Friday, October 10, 2008

TSX erases almost four years' worth of gains

The carnage across global stock markets continued into the second week of October. A bottom is at hand, some say, but then again, we've been saying this for awhile

By Jamie Sturgeon, Financial Post | 10. 10. 2008

Toronto stocks slipped below 9,000 Friday afternoon as North American markets continued their week-long freefall despite a pledge from the Department of Finance in Canada of more capital injections and an address from U.S. President George W. Bush intended to calm markets.

At 2 p.m. EST, Toronto's S&P/TSX composite index was down 743.1 points at 8,863.1, virtually erasing the gains of the previous four years. Canadian stocks were last closed below 9,000 in December, 2004.

U.S. stocks also declined steeply on Friday. The Dow Jones industrial average had lost more than 7% by early afternoon after having sunk as low as 8% earlier. The benchmark Standard & Poor's 500 Index had fallen by 7.4%.

"Fear is essentially gripping the market today," said Benjamin Reitzes, economist at BMO Nesbitt Burns in an interview. "That has not gone away."

Stocks in Toronto were down despite the Ministry of Finance's pledge to buy up to $25-billion worth of assets from banks in an effort to increase liquidity in the Canadian financial system.

Jim Flaherty, the Finance Minister, said the government would begin buying assets as early as next week to keep the flow of credit to consumers from tightening further.

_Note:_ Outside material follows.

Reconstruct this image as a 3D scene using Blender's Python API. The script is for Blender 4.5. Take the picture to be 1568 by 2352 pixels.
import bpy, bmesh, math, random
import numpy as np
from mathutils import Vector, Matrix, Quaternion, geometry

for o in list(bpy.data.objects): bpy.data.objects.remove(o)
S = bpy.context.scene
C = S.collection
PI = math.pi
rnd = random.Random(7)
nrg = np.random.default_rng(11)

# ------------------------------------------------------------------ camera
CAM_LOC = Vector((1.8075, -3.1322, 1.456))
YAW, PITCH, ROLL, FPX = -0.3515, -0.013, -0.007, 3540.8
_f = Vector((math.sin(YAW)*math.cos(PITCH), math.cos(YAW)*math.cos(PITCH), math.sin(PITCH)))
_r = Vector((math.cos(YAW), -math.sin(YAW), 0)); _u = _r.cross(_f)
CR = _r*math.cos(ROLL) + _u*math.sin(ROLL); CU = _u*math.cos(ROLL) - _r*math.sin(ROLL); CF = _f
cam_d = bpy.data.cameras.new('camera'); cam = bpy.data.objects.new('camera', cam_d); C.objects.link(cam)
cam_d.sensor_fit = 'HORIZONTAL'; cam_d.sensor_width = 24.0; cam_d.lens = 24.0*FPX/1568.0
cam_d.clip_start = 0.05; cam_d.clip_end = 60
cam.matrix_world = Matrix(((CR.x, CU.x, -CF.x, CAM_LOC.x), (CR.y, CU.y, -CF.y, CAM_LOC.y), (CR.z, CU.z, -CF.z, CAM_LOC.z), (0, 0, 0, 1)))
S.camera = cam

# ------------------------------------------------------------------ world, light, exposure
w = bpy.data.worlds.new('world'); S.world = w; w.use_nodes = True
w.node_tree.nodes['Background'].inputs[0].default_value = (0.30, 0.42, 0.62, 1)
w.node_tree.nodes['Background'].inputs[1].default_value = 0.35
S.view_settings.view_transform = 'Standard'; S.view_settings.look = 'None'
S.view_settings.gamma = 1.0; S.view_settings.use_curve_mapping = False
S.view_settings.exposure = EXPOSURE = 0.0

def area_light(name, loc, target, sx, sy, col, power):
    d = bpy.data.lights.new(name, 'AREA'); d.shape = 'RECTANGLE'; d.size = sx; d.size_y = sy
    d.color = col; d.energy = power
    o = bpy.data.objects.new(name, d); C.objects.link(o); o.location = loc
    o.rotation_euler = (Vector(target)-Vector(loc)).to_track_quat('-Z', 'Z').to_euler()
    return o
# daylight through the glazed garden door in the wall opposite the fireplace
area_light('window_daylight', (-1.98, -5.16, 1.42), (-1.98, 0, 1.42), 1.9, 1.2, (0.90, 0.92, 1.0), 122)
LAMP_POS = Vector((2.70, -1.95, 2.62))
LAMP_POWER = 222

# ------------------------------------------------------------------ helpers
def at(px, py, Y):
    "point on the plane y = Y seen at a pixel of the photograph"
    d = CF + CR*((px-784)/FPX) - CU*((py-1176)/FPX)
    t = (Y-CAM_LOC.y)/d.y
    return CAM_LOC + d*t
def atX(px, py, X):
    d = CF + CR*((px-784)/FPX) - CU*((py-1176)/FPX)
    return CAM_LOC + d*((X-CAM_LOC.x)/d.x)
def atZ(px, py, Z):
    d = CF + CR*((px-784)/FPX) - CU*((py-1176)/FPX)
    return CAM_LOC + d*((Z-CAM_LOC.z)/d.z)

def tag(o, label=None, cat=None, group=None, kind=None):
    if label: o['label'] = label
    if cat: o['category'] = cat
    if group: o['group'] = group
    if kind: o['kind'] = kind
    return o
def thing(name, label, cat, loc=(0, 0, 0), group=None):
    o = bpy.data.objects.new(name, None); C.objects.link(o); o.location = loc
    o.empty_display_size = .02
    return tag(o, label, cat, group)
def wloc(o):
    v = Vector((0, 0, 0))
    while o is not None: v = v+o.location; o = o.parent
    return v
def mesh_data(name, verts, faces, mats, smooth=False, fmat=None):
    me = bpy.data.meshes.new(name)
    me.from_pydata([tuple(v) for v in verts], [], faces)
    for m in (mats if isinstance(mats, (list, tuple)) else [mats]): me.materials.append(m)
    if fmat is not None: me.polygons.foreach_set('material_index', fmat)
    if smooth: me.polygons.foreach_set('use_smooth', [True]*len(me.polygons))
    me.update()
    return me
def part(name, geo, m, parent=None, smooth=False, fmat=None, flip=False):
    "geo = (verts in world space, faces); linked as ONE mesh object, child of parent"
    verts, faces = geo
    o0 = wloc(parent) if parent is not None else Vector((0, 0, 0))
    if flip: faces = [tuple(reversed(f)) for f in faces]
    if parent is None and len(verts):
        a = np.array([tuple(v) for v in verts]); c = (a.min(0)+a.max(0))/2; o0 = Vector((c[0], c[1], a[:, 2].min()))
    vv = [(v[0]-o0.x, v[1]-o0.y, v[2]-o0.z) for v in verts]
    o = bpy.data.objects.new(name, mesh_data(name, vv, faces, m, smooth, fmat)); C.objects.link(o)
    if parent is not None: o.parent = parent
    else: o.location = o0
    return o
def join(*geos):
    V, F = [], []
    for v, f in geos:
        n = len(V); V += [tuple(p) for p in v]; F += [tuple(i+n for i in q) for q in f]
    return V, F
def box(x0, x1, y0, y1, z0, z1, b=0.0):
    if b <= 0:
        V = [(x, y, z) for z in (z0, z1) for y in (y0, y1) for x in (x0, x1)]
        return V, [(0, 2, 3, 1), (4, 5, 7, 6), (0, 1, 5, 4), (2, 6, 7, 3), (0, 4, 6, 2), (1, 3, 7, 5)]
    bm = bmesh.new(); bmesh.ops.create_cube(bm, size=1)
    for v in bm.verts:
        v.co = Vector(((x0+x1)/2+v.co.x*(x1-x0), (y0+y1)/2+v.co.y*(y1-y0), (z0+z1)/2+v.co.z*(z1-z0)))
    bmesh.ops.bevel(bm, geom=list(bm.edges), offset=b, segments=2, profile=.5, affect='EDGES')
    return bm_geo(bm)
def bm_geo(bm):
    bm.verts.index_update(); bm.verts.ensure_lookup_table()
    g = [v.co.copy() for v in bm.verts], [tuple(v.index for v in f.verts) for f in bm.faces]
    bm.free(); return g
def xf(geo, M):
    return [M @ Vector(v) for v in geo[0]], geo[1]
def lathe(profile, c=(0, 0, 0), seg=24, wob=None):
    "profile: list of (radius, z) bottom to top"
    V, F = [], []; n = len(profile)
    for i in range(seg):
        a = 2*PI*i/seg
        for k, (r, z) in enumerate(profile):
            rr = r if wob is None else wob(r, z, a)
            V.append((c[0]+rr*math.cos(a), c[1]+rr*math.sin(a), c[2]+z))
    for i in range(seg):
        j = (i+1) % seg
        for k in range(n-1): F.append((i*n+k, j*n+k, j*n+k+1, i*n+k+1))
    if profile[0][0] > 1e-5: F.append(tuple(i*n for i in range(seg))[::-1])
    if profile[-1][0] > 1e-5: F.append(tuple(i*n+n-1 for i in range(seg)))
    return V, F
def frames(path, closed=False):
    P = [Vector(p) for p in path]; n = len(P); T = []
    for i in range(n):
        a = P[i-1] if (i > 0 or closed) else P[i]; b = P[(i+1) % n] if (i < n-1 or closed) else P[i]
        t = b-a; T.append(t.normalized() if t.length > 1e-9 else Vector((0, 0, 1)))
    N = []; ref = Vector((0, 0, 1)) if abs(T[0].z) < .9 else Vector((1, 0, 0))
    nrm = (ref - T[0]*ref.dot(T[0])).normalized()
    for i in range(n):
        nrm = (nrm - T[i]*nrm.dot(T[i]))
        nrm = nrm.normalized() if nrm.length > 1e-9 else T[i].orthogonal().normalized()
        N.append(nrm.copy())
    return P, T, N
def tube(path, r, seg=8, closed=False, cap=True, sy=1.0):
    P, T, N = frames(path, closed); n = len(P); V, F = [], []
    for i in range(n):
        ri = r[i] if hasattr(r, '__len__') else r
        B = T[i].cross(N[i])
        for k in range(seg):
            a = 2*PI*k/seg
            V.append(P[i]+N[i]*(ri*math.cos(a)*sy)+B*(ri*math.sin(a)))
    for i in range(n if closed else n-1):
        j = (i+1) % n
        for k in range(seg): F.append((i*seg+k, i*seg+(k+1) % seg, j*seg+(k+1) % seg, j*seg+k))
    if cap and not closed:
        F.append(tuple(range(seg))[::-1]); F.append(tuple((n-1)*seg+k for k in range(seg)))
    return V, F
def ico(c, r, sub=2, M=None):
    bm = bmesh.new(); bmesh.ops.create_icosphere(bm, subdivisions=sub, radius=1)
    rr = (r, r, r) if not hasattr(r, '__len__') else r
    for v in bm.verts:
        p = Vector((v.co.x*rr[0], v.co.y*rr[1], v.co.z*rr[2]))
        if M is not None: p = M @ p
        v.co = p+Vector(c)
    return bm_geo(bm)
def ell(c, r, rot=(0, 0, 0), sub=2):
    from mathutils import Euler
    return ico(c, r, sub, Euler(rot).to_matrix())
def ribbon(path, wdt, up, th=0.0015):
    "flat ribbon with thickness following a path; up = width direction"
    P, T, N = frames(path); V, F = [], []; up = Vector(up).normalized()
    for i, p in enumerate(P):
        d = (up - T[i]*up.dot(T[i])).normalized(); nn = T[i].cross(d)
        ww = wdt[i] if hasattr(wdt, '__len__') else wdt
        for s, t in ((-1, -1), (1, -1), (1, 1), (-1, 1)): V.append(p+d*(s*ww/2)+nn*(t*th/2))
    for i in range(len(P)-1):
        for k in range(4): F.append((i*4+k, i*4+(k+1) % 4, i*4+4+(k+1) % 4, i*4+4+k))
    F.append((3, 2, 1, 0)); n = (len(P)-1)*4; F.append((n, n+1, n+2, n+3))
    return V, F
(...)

The declines follow a deep sell-off across world markets on Friday.

In London, the FTSE 100 index of top European shares shed nearly 9% earlier to hit its lowest level since June, 2003. The Dow Jones Stoxx 600 index tumbled to its worst week on record at the end European trading on Friday.

Japan's Nikkei plunged 9.6% as Japanese stocks ended the week 24% lower -- the steepest decline since records began in 1949.

"I would say that this is the day that's the transcending moment, where there's been no negative news -- you could even make a case that there's positive news," said Paul Gardner, portfolio manager at Toronto-based Avenue Investment Management. "This is what you call despondency and capitulation."

Investors are looking to the weekend's meeting of leaders from the Group of Seven major industrial nations in Washington for the latest attempt to salvage confidence in global markets.

Coordinated interest rate cuts by the Federal Reserve and other major central banks this week failed to relieve investor fears that the freeze in credit markets will damage banks further and provoke a deep recession around the world.

"It's a proper strategy," said Mr. Gardner in Toronto. "But no one's listening."

"Essentially we're flying blind. No one has a clue what's going on," DZ Bank currency strategist Sonja Marten said. "The uncertainty is too great and volatility is incredible. It's a question of market confidence and somehow we're going to have to get it back."

U.S. President George W. Bush said on Friday the government would move aggressively to address the financial markets crisis, but he acknowledged that anxiety was feeding on itself which was sending stocks plummeting.

"The United States government is acting; we will continue to act to resolve this crisis and restore stability to our markets," Mr. Bush said in the White House Rose Garden. "We can solve this crisis and we will."

He also said the Treasury Department would work quickly to implement the US$700-billion financial sector rescue plan approved a week ago and that the Securities and Exchange Commission was stepping up its efforts to fight manipulation in the stock market.

The U.S. Treasury plans to start injecting capital into U.S. banks as soon as this month, according to a financial policy source familiar with Treasury Secretary Henry Paulson's thinking.

"You have to say we're at capitulation and despondency ... which technically, you're supposed to buy [into] aggressively," said Mr. Gardner in Toronto. "We're at the conditions for a bottom."